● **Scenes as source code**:

────────

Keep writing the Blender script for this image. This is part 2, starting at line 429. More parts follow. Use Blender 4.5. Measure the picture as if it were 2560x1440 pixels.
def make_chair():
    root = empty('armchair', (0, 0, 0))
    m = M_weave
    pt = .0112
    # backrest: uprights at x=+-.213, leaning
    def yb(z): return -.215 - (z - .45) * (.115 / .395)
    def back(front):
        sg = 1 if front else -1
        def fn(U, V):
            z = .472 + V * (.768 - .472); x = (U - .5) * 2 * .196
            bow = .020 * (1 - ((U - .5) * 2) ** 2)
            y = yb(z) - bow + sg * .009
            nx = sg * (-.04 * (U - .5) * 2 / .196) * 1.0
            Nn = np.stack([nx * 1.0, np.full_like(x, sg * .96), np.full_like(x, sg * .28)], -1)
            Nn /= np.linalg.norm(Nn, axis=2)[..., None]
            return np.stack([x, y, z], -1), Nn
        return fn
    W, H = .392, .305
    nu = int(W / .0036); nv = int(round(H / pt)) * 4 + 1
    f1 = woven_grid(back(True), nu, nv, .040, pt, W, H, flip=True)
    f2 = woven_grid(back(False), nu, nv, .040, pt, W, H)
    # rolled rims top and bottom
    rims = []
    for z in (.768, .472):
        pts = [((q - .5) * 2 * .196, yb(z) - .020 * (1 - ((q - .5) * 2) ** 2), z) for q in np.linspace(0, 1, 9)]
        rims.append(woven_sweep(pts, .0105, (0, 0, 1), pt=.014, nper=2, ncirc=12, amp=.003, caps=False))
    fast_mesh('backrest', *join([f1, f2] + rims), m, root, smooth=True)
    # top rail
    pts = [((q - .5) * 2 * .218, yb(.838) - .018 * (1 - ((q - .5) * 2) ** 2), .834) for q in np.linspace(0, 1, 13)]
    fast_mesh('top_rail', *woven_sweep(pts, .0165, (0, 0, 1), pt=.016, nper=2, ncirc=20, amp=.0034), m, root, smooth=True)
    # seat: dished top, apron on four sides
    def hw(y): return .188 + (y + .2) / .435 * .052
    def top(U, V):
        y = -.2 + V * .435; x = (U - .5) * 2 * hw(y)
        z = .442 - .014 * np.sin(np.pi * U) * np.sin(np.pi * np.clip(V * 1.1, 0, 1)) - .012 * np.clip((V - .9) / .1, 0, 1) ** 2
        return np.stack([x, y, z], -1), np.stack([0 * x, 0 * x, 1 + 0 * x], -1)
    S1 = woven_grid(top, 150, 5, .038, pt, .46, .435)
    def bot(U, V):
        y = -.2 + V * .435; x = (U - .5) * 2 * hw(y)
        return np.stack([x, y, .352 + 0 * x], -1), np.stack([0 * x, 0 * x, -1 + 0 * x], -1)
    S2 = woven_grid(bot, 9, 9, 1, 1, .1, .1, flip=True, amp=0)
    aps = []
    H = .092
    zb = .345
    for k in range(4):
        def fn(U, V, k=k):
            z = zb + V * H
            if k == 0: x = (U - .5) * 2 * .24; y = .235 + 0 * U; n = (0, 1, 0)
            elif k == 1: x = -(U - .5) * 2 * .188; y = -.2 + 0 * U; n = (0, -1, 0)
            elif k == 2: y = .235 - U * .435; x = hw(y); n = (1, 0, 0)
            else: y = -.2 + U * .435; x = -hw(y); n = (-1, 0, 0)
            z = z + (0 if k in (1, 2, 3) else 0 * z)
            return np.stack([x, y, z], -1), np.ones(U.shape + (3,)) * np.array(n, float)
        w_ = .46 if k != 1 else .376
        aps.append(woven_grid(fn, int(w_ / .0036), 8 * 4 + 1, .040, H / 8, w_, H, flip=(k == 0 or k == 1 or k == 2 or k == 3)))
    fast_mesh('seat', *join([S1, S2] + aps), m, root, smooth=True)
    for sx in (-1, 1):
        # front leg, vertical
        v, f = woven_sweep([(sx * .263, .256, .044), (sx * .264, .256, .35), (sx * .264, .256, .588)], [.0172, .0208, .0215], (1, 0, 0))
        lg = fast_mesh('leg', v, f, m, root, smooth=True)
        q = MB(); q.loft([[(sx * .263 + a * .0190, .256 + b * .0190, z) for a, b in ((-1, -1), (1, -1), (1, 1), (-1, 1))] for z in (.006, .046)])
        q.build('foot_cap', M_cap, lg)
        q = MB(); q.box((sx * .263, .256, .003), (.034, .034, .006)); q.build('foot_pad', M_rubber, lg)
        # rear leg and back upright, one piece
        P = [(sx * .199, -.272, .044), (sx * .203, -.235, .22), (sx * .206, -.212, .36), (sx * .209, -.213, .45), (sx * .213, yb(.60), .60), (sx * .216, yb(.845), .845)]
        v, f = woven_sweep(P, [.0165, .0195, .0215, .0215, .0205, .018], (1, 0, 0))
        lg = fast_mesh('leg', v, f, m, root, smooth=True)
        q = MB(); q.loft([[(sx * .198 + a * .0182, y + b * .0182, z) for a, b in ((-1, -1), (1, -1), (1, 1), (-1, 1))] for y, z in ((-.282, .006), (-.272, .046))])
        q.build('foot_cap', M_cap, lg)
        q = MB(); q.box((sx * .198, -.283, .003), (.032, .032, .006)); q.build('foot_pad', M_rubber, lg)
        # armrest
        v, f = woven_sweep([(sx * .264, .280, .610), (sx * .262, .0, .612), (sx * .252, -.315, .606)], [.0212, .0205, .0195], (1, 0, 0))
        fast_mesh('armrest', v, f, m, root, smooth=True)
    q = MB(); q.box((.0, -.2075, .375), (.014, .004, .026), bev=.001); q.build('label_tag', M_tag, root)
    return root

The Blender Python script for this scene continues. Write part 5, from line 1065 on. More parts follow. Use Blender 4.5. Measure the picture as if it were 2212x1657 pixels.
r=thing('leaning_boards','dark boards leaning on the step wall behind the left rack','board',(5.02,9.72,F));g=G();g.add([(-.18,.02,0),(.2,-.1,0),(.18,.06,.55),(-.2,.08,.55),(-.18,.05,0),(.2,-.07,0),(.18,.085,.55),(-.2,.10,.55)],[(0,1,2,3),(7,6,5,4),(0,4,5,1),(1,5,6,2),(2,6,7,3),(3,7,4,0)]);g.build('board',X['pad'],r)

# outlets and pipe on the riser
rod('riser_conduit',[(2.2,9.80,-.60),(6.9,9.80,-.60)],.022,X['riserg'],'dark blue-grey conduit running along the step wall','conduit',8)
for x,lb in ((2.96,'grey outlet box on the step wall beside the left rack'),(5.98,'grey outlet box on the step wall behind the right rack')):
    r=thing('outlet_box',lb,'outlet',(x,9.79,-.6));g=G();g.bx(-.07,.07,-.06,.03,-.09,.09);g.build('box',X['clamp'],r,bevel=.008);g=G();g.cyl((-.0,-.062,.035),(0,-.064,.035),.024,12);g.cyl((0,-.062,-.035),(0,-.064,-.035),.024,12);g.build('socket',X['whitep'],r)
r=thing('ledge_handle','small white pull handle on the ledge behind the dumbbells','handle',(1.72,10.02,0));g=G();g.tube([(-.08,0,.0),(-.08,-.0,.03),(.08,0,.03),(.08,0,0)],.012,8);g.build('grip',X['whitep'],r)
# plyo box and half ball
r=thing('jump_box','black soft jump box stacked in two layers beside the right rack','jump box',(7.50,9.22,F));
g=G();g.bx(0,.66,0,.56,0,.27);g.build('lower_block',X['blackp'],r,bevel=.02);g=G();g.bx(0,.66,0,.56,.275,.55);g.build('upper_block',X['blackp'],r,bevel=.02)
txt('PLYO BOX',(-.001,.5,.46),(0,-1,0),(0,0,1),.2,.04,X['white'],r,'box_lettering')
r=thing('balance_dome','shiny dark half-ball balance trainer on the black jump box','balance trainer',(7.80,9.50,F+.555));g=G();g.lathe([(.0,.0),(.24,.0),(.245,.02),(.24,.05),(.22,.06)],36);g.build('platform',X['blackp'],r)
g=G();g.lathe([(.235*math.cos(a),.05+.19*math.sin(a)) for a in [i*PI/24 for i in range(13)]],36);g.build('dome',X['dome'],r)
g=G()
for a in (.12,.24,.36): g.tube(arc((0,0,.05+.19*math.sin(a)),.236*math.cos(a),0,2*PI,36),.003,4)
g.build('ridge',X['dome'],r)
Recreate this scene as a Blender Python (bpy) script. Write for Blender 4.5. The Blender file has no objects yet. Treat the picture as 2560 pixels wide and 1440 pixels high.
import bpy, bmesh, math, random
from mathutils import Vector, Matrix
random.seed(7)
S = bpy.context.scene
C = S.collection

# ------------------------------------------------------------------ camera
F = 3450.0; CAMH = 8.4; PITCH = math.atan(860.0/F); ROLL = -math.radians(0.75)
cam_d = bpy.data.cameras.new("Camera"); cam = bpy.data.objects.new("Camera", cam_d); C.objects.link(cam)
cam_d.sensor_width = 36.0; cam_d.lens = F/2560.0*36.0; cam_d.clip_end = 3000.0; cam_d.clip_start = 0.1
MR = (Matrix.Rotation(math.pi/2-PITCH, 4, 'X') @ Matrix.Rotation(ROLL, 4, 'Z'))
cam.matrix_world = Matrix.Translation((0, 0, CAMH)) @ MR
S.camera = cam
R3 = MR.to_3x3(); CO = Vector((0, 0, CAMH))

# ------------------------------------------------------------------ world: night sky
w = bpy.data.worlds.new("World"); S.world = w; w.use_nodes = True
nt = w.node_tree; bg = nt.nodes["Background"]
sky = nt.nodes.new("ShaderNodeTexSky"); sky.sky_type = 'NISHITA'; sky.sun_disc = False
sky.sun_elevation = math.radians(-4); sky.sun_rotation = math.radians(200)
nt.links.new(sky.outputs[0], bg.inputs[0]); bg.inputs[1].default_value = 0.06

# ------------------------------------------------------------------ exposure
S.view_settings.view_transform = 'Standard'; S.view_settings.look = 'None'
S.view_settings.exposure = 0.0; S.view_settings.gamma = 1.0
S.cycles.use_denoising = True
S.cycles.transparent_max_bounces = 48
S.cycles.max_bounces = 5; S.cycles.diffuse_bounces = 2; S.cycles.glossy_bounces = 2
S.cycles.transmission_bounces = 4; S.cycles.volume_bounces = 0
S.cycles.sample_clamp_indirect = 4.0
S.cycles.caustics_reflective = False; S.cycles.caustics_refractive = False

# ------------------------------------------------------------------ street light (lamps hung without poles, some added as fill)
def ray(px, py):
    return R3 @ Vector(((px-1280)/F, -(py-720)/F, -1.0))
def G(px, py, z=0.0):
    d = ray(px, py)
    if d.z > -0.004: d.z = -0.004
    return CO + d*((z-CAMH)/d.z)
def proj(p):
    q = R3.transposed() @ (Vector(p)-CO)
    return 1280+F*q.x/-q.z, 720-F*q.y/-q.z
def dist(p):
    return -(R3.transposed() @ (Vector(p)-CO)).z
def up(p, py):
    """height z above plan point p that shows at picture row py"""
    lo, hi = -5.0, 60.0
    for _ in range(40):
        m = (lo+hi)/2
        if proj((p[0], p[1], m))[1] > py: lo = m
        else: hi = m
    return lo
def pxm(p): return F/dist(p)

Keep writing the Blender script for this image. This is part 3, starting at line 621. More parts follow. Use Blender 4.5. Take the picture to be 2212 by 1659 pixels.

────────

● **Requirement**: All lines in the data that contain the word "from" should be copied.

● **Output of the exercise**:
The Blender Python script for this scene continues. Write part 5, from line 1065 on. More parts follow. Use Blender 4.5. Measure the picture as if it were 2212x1657 pixels.
from mathutils import Vector, Matrix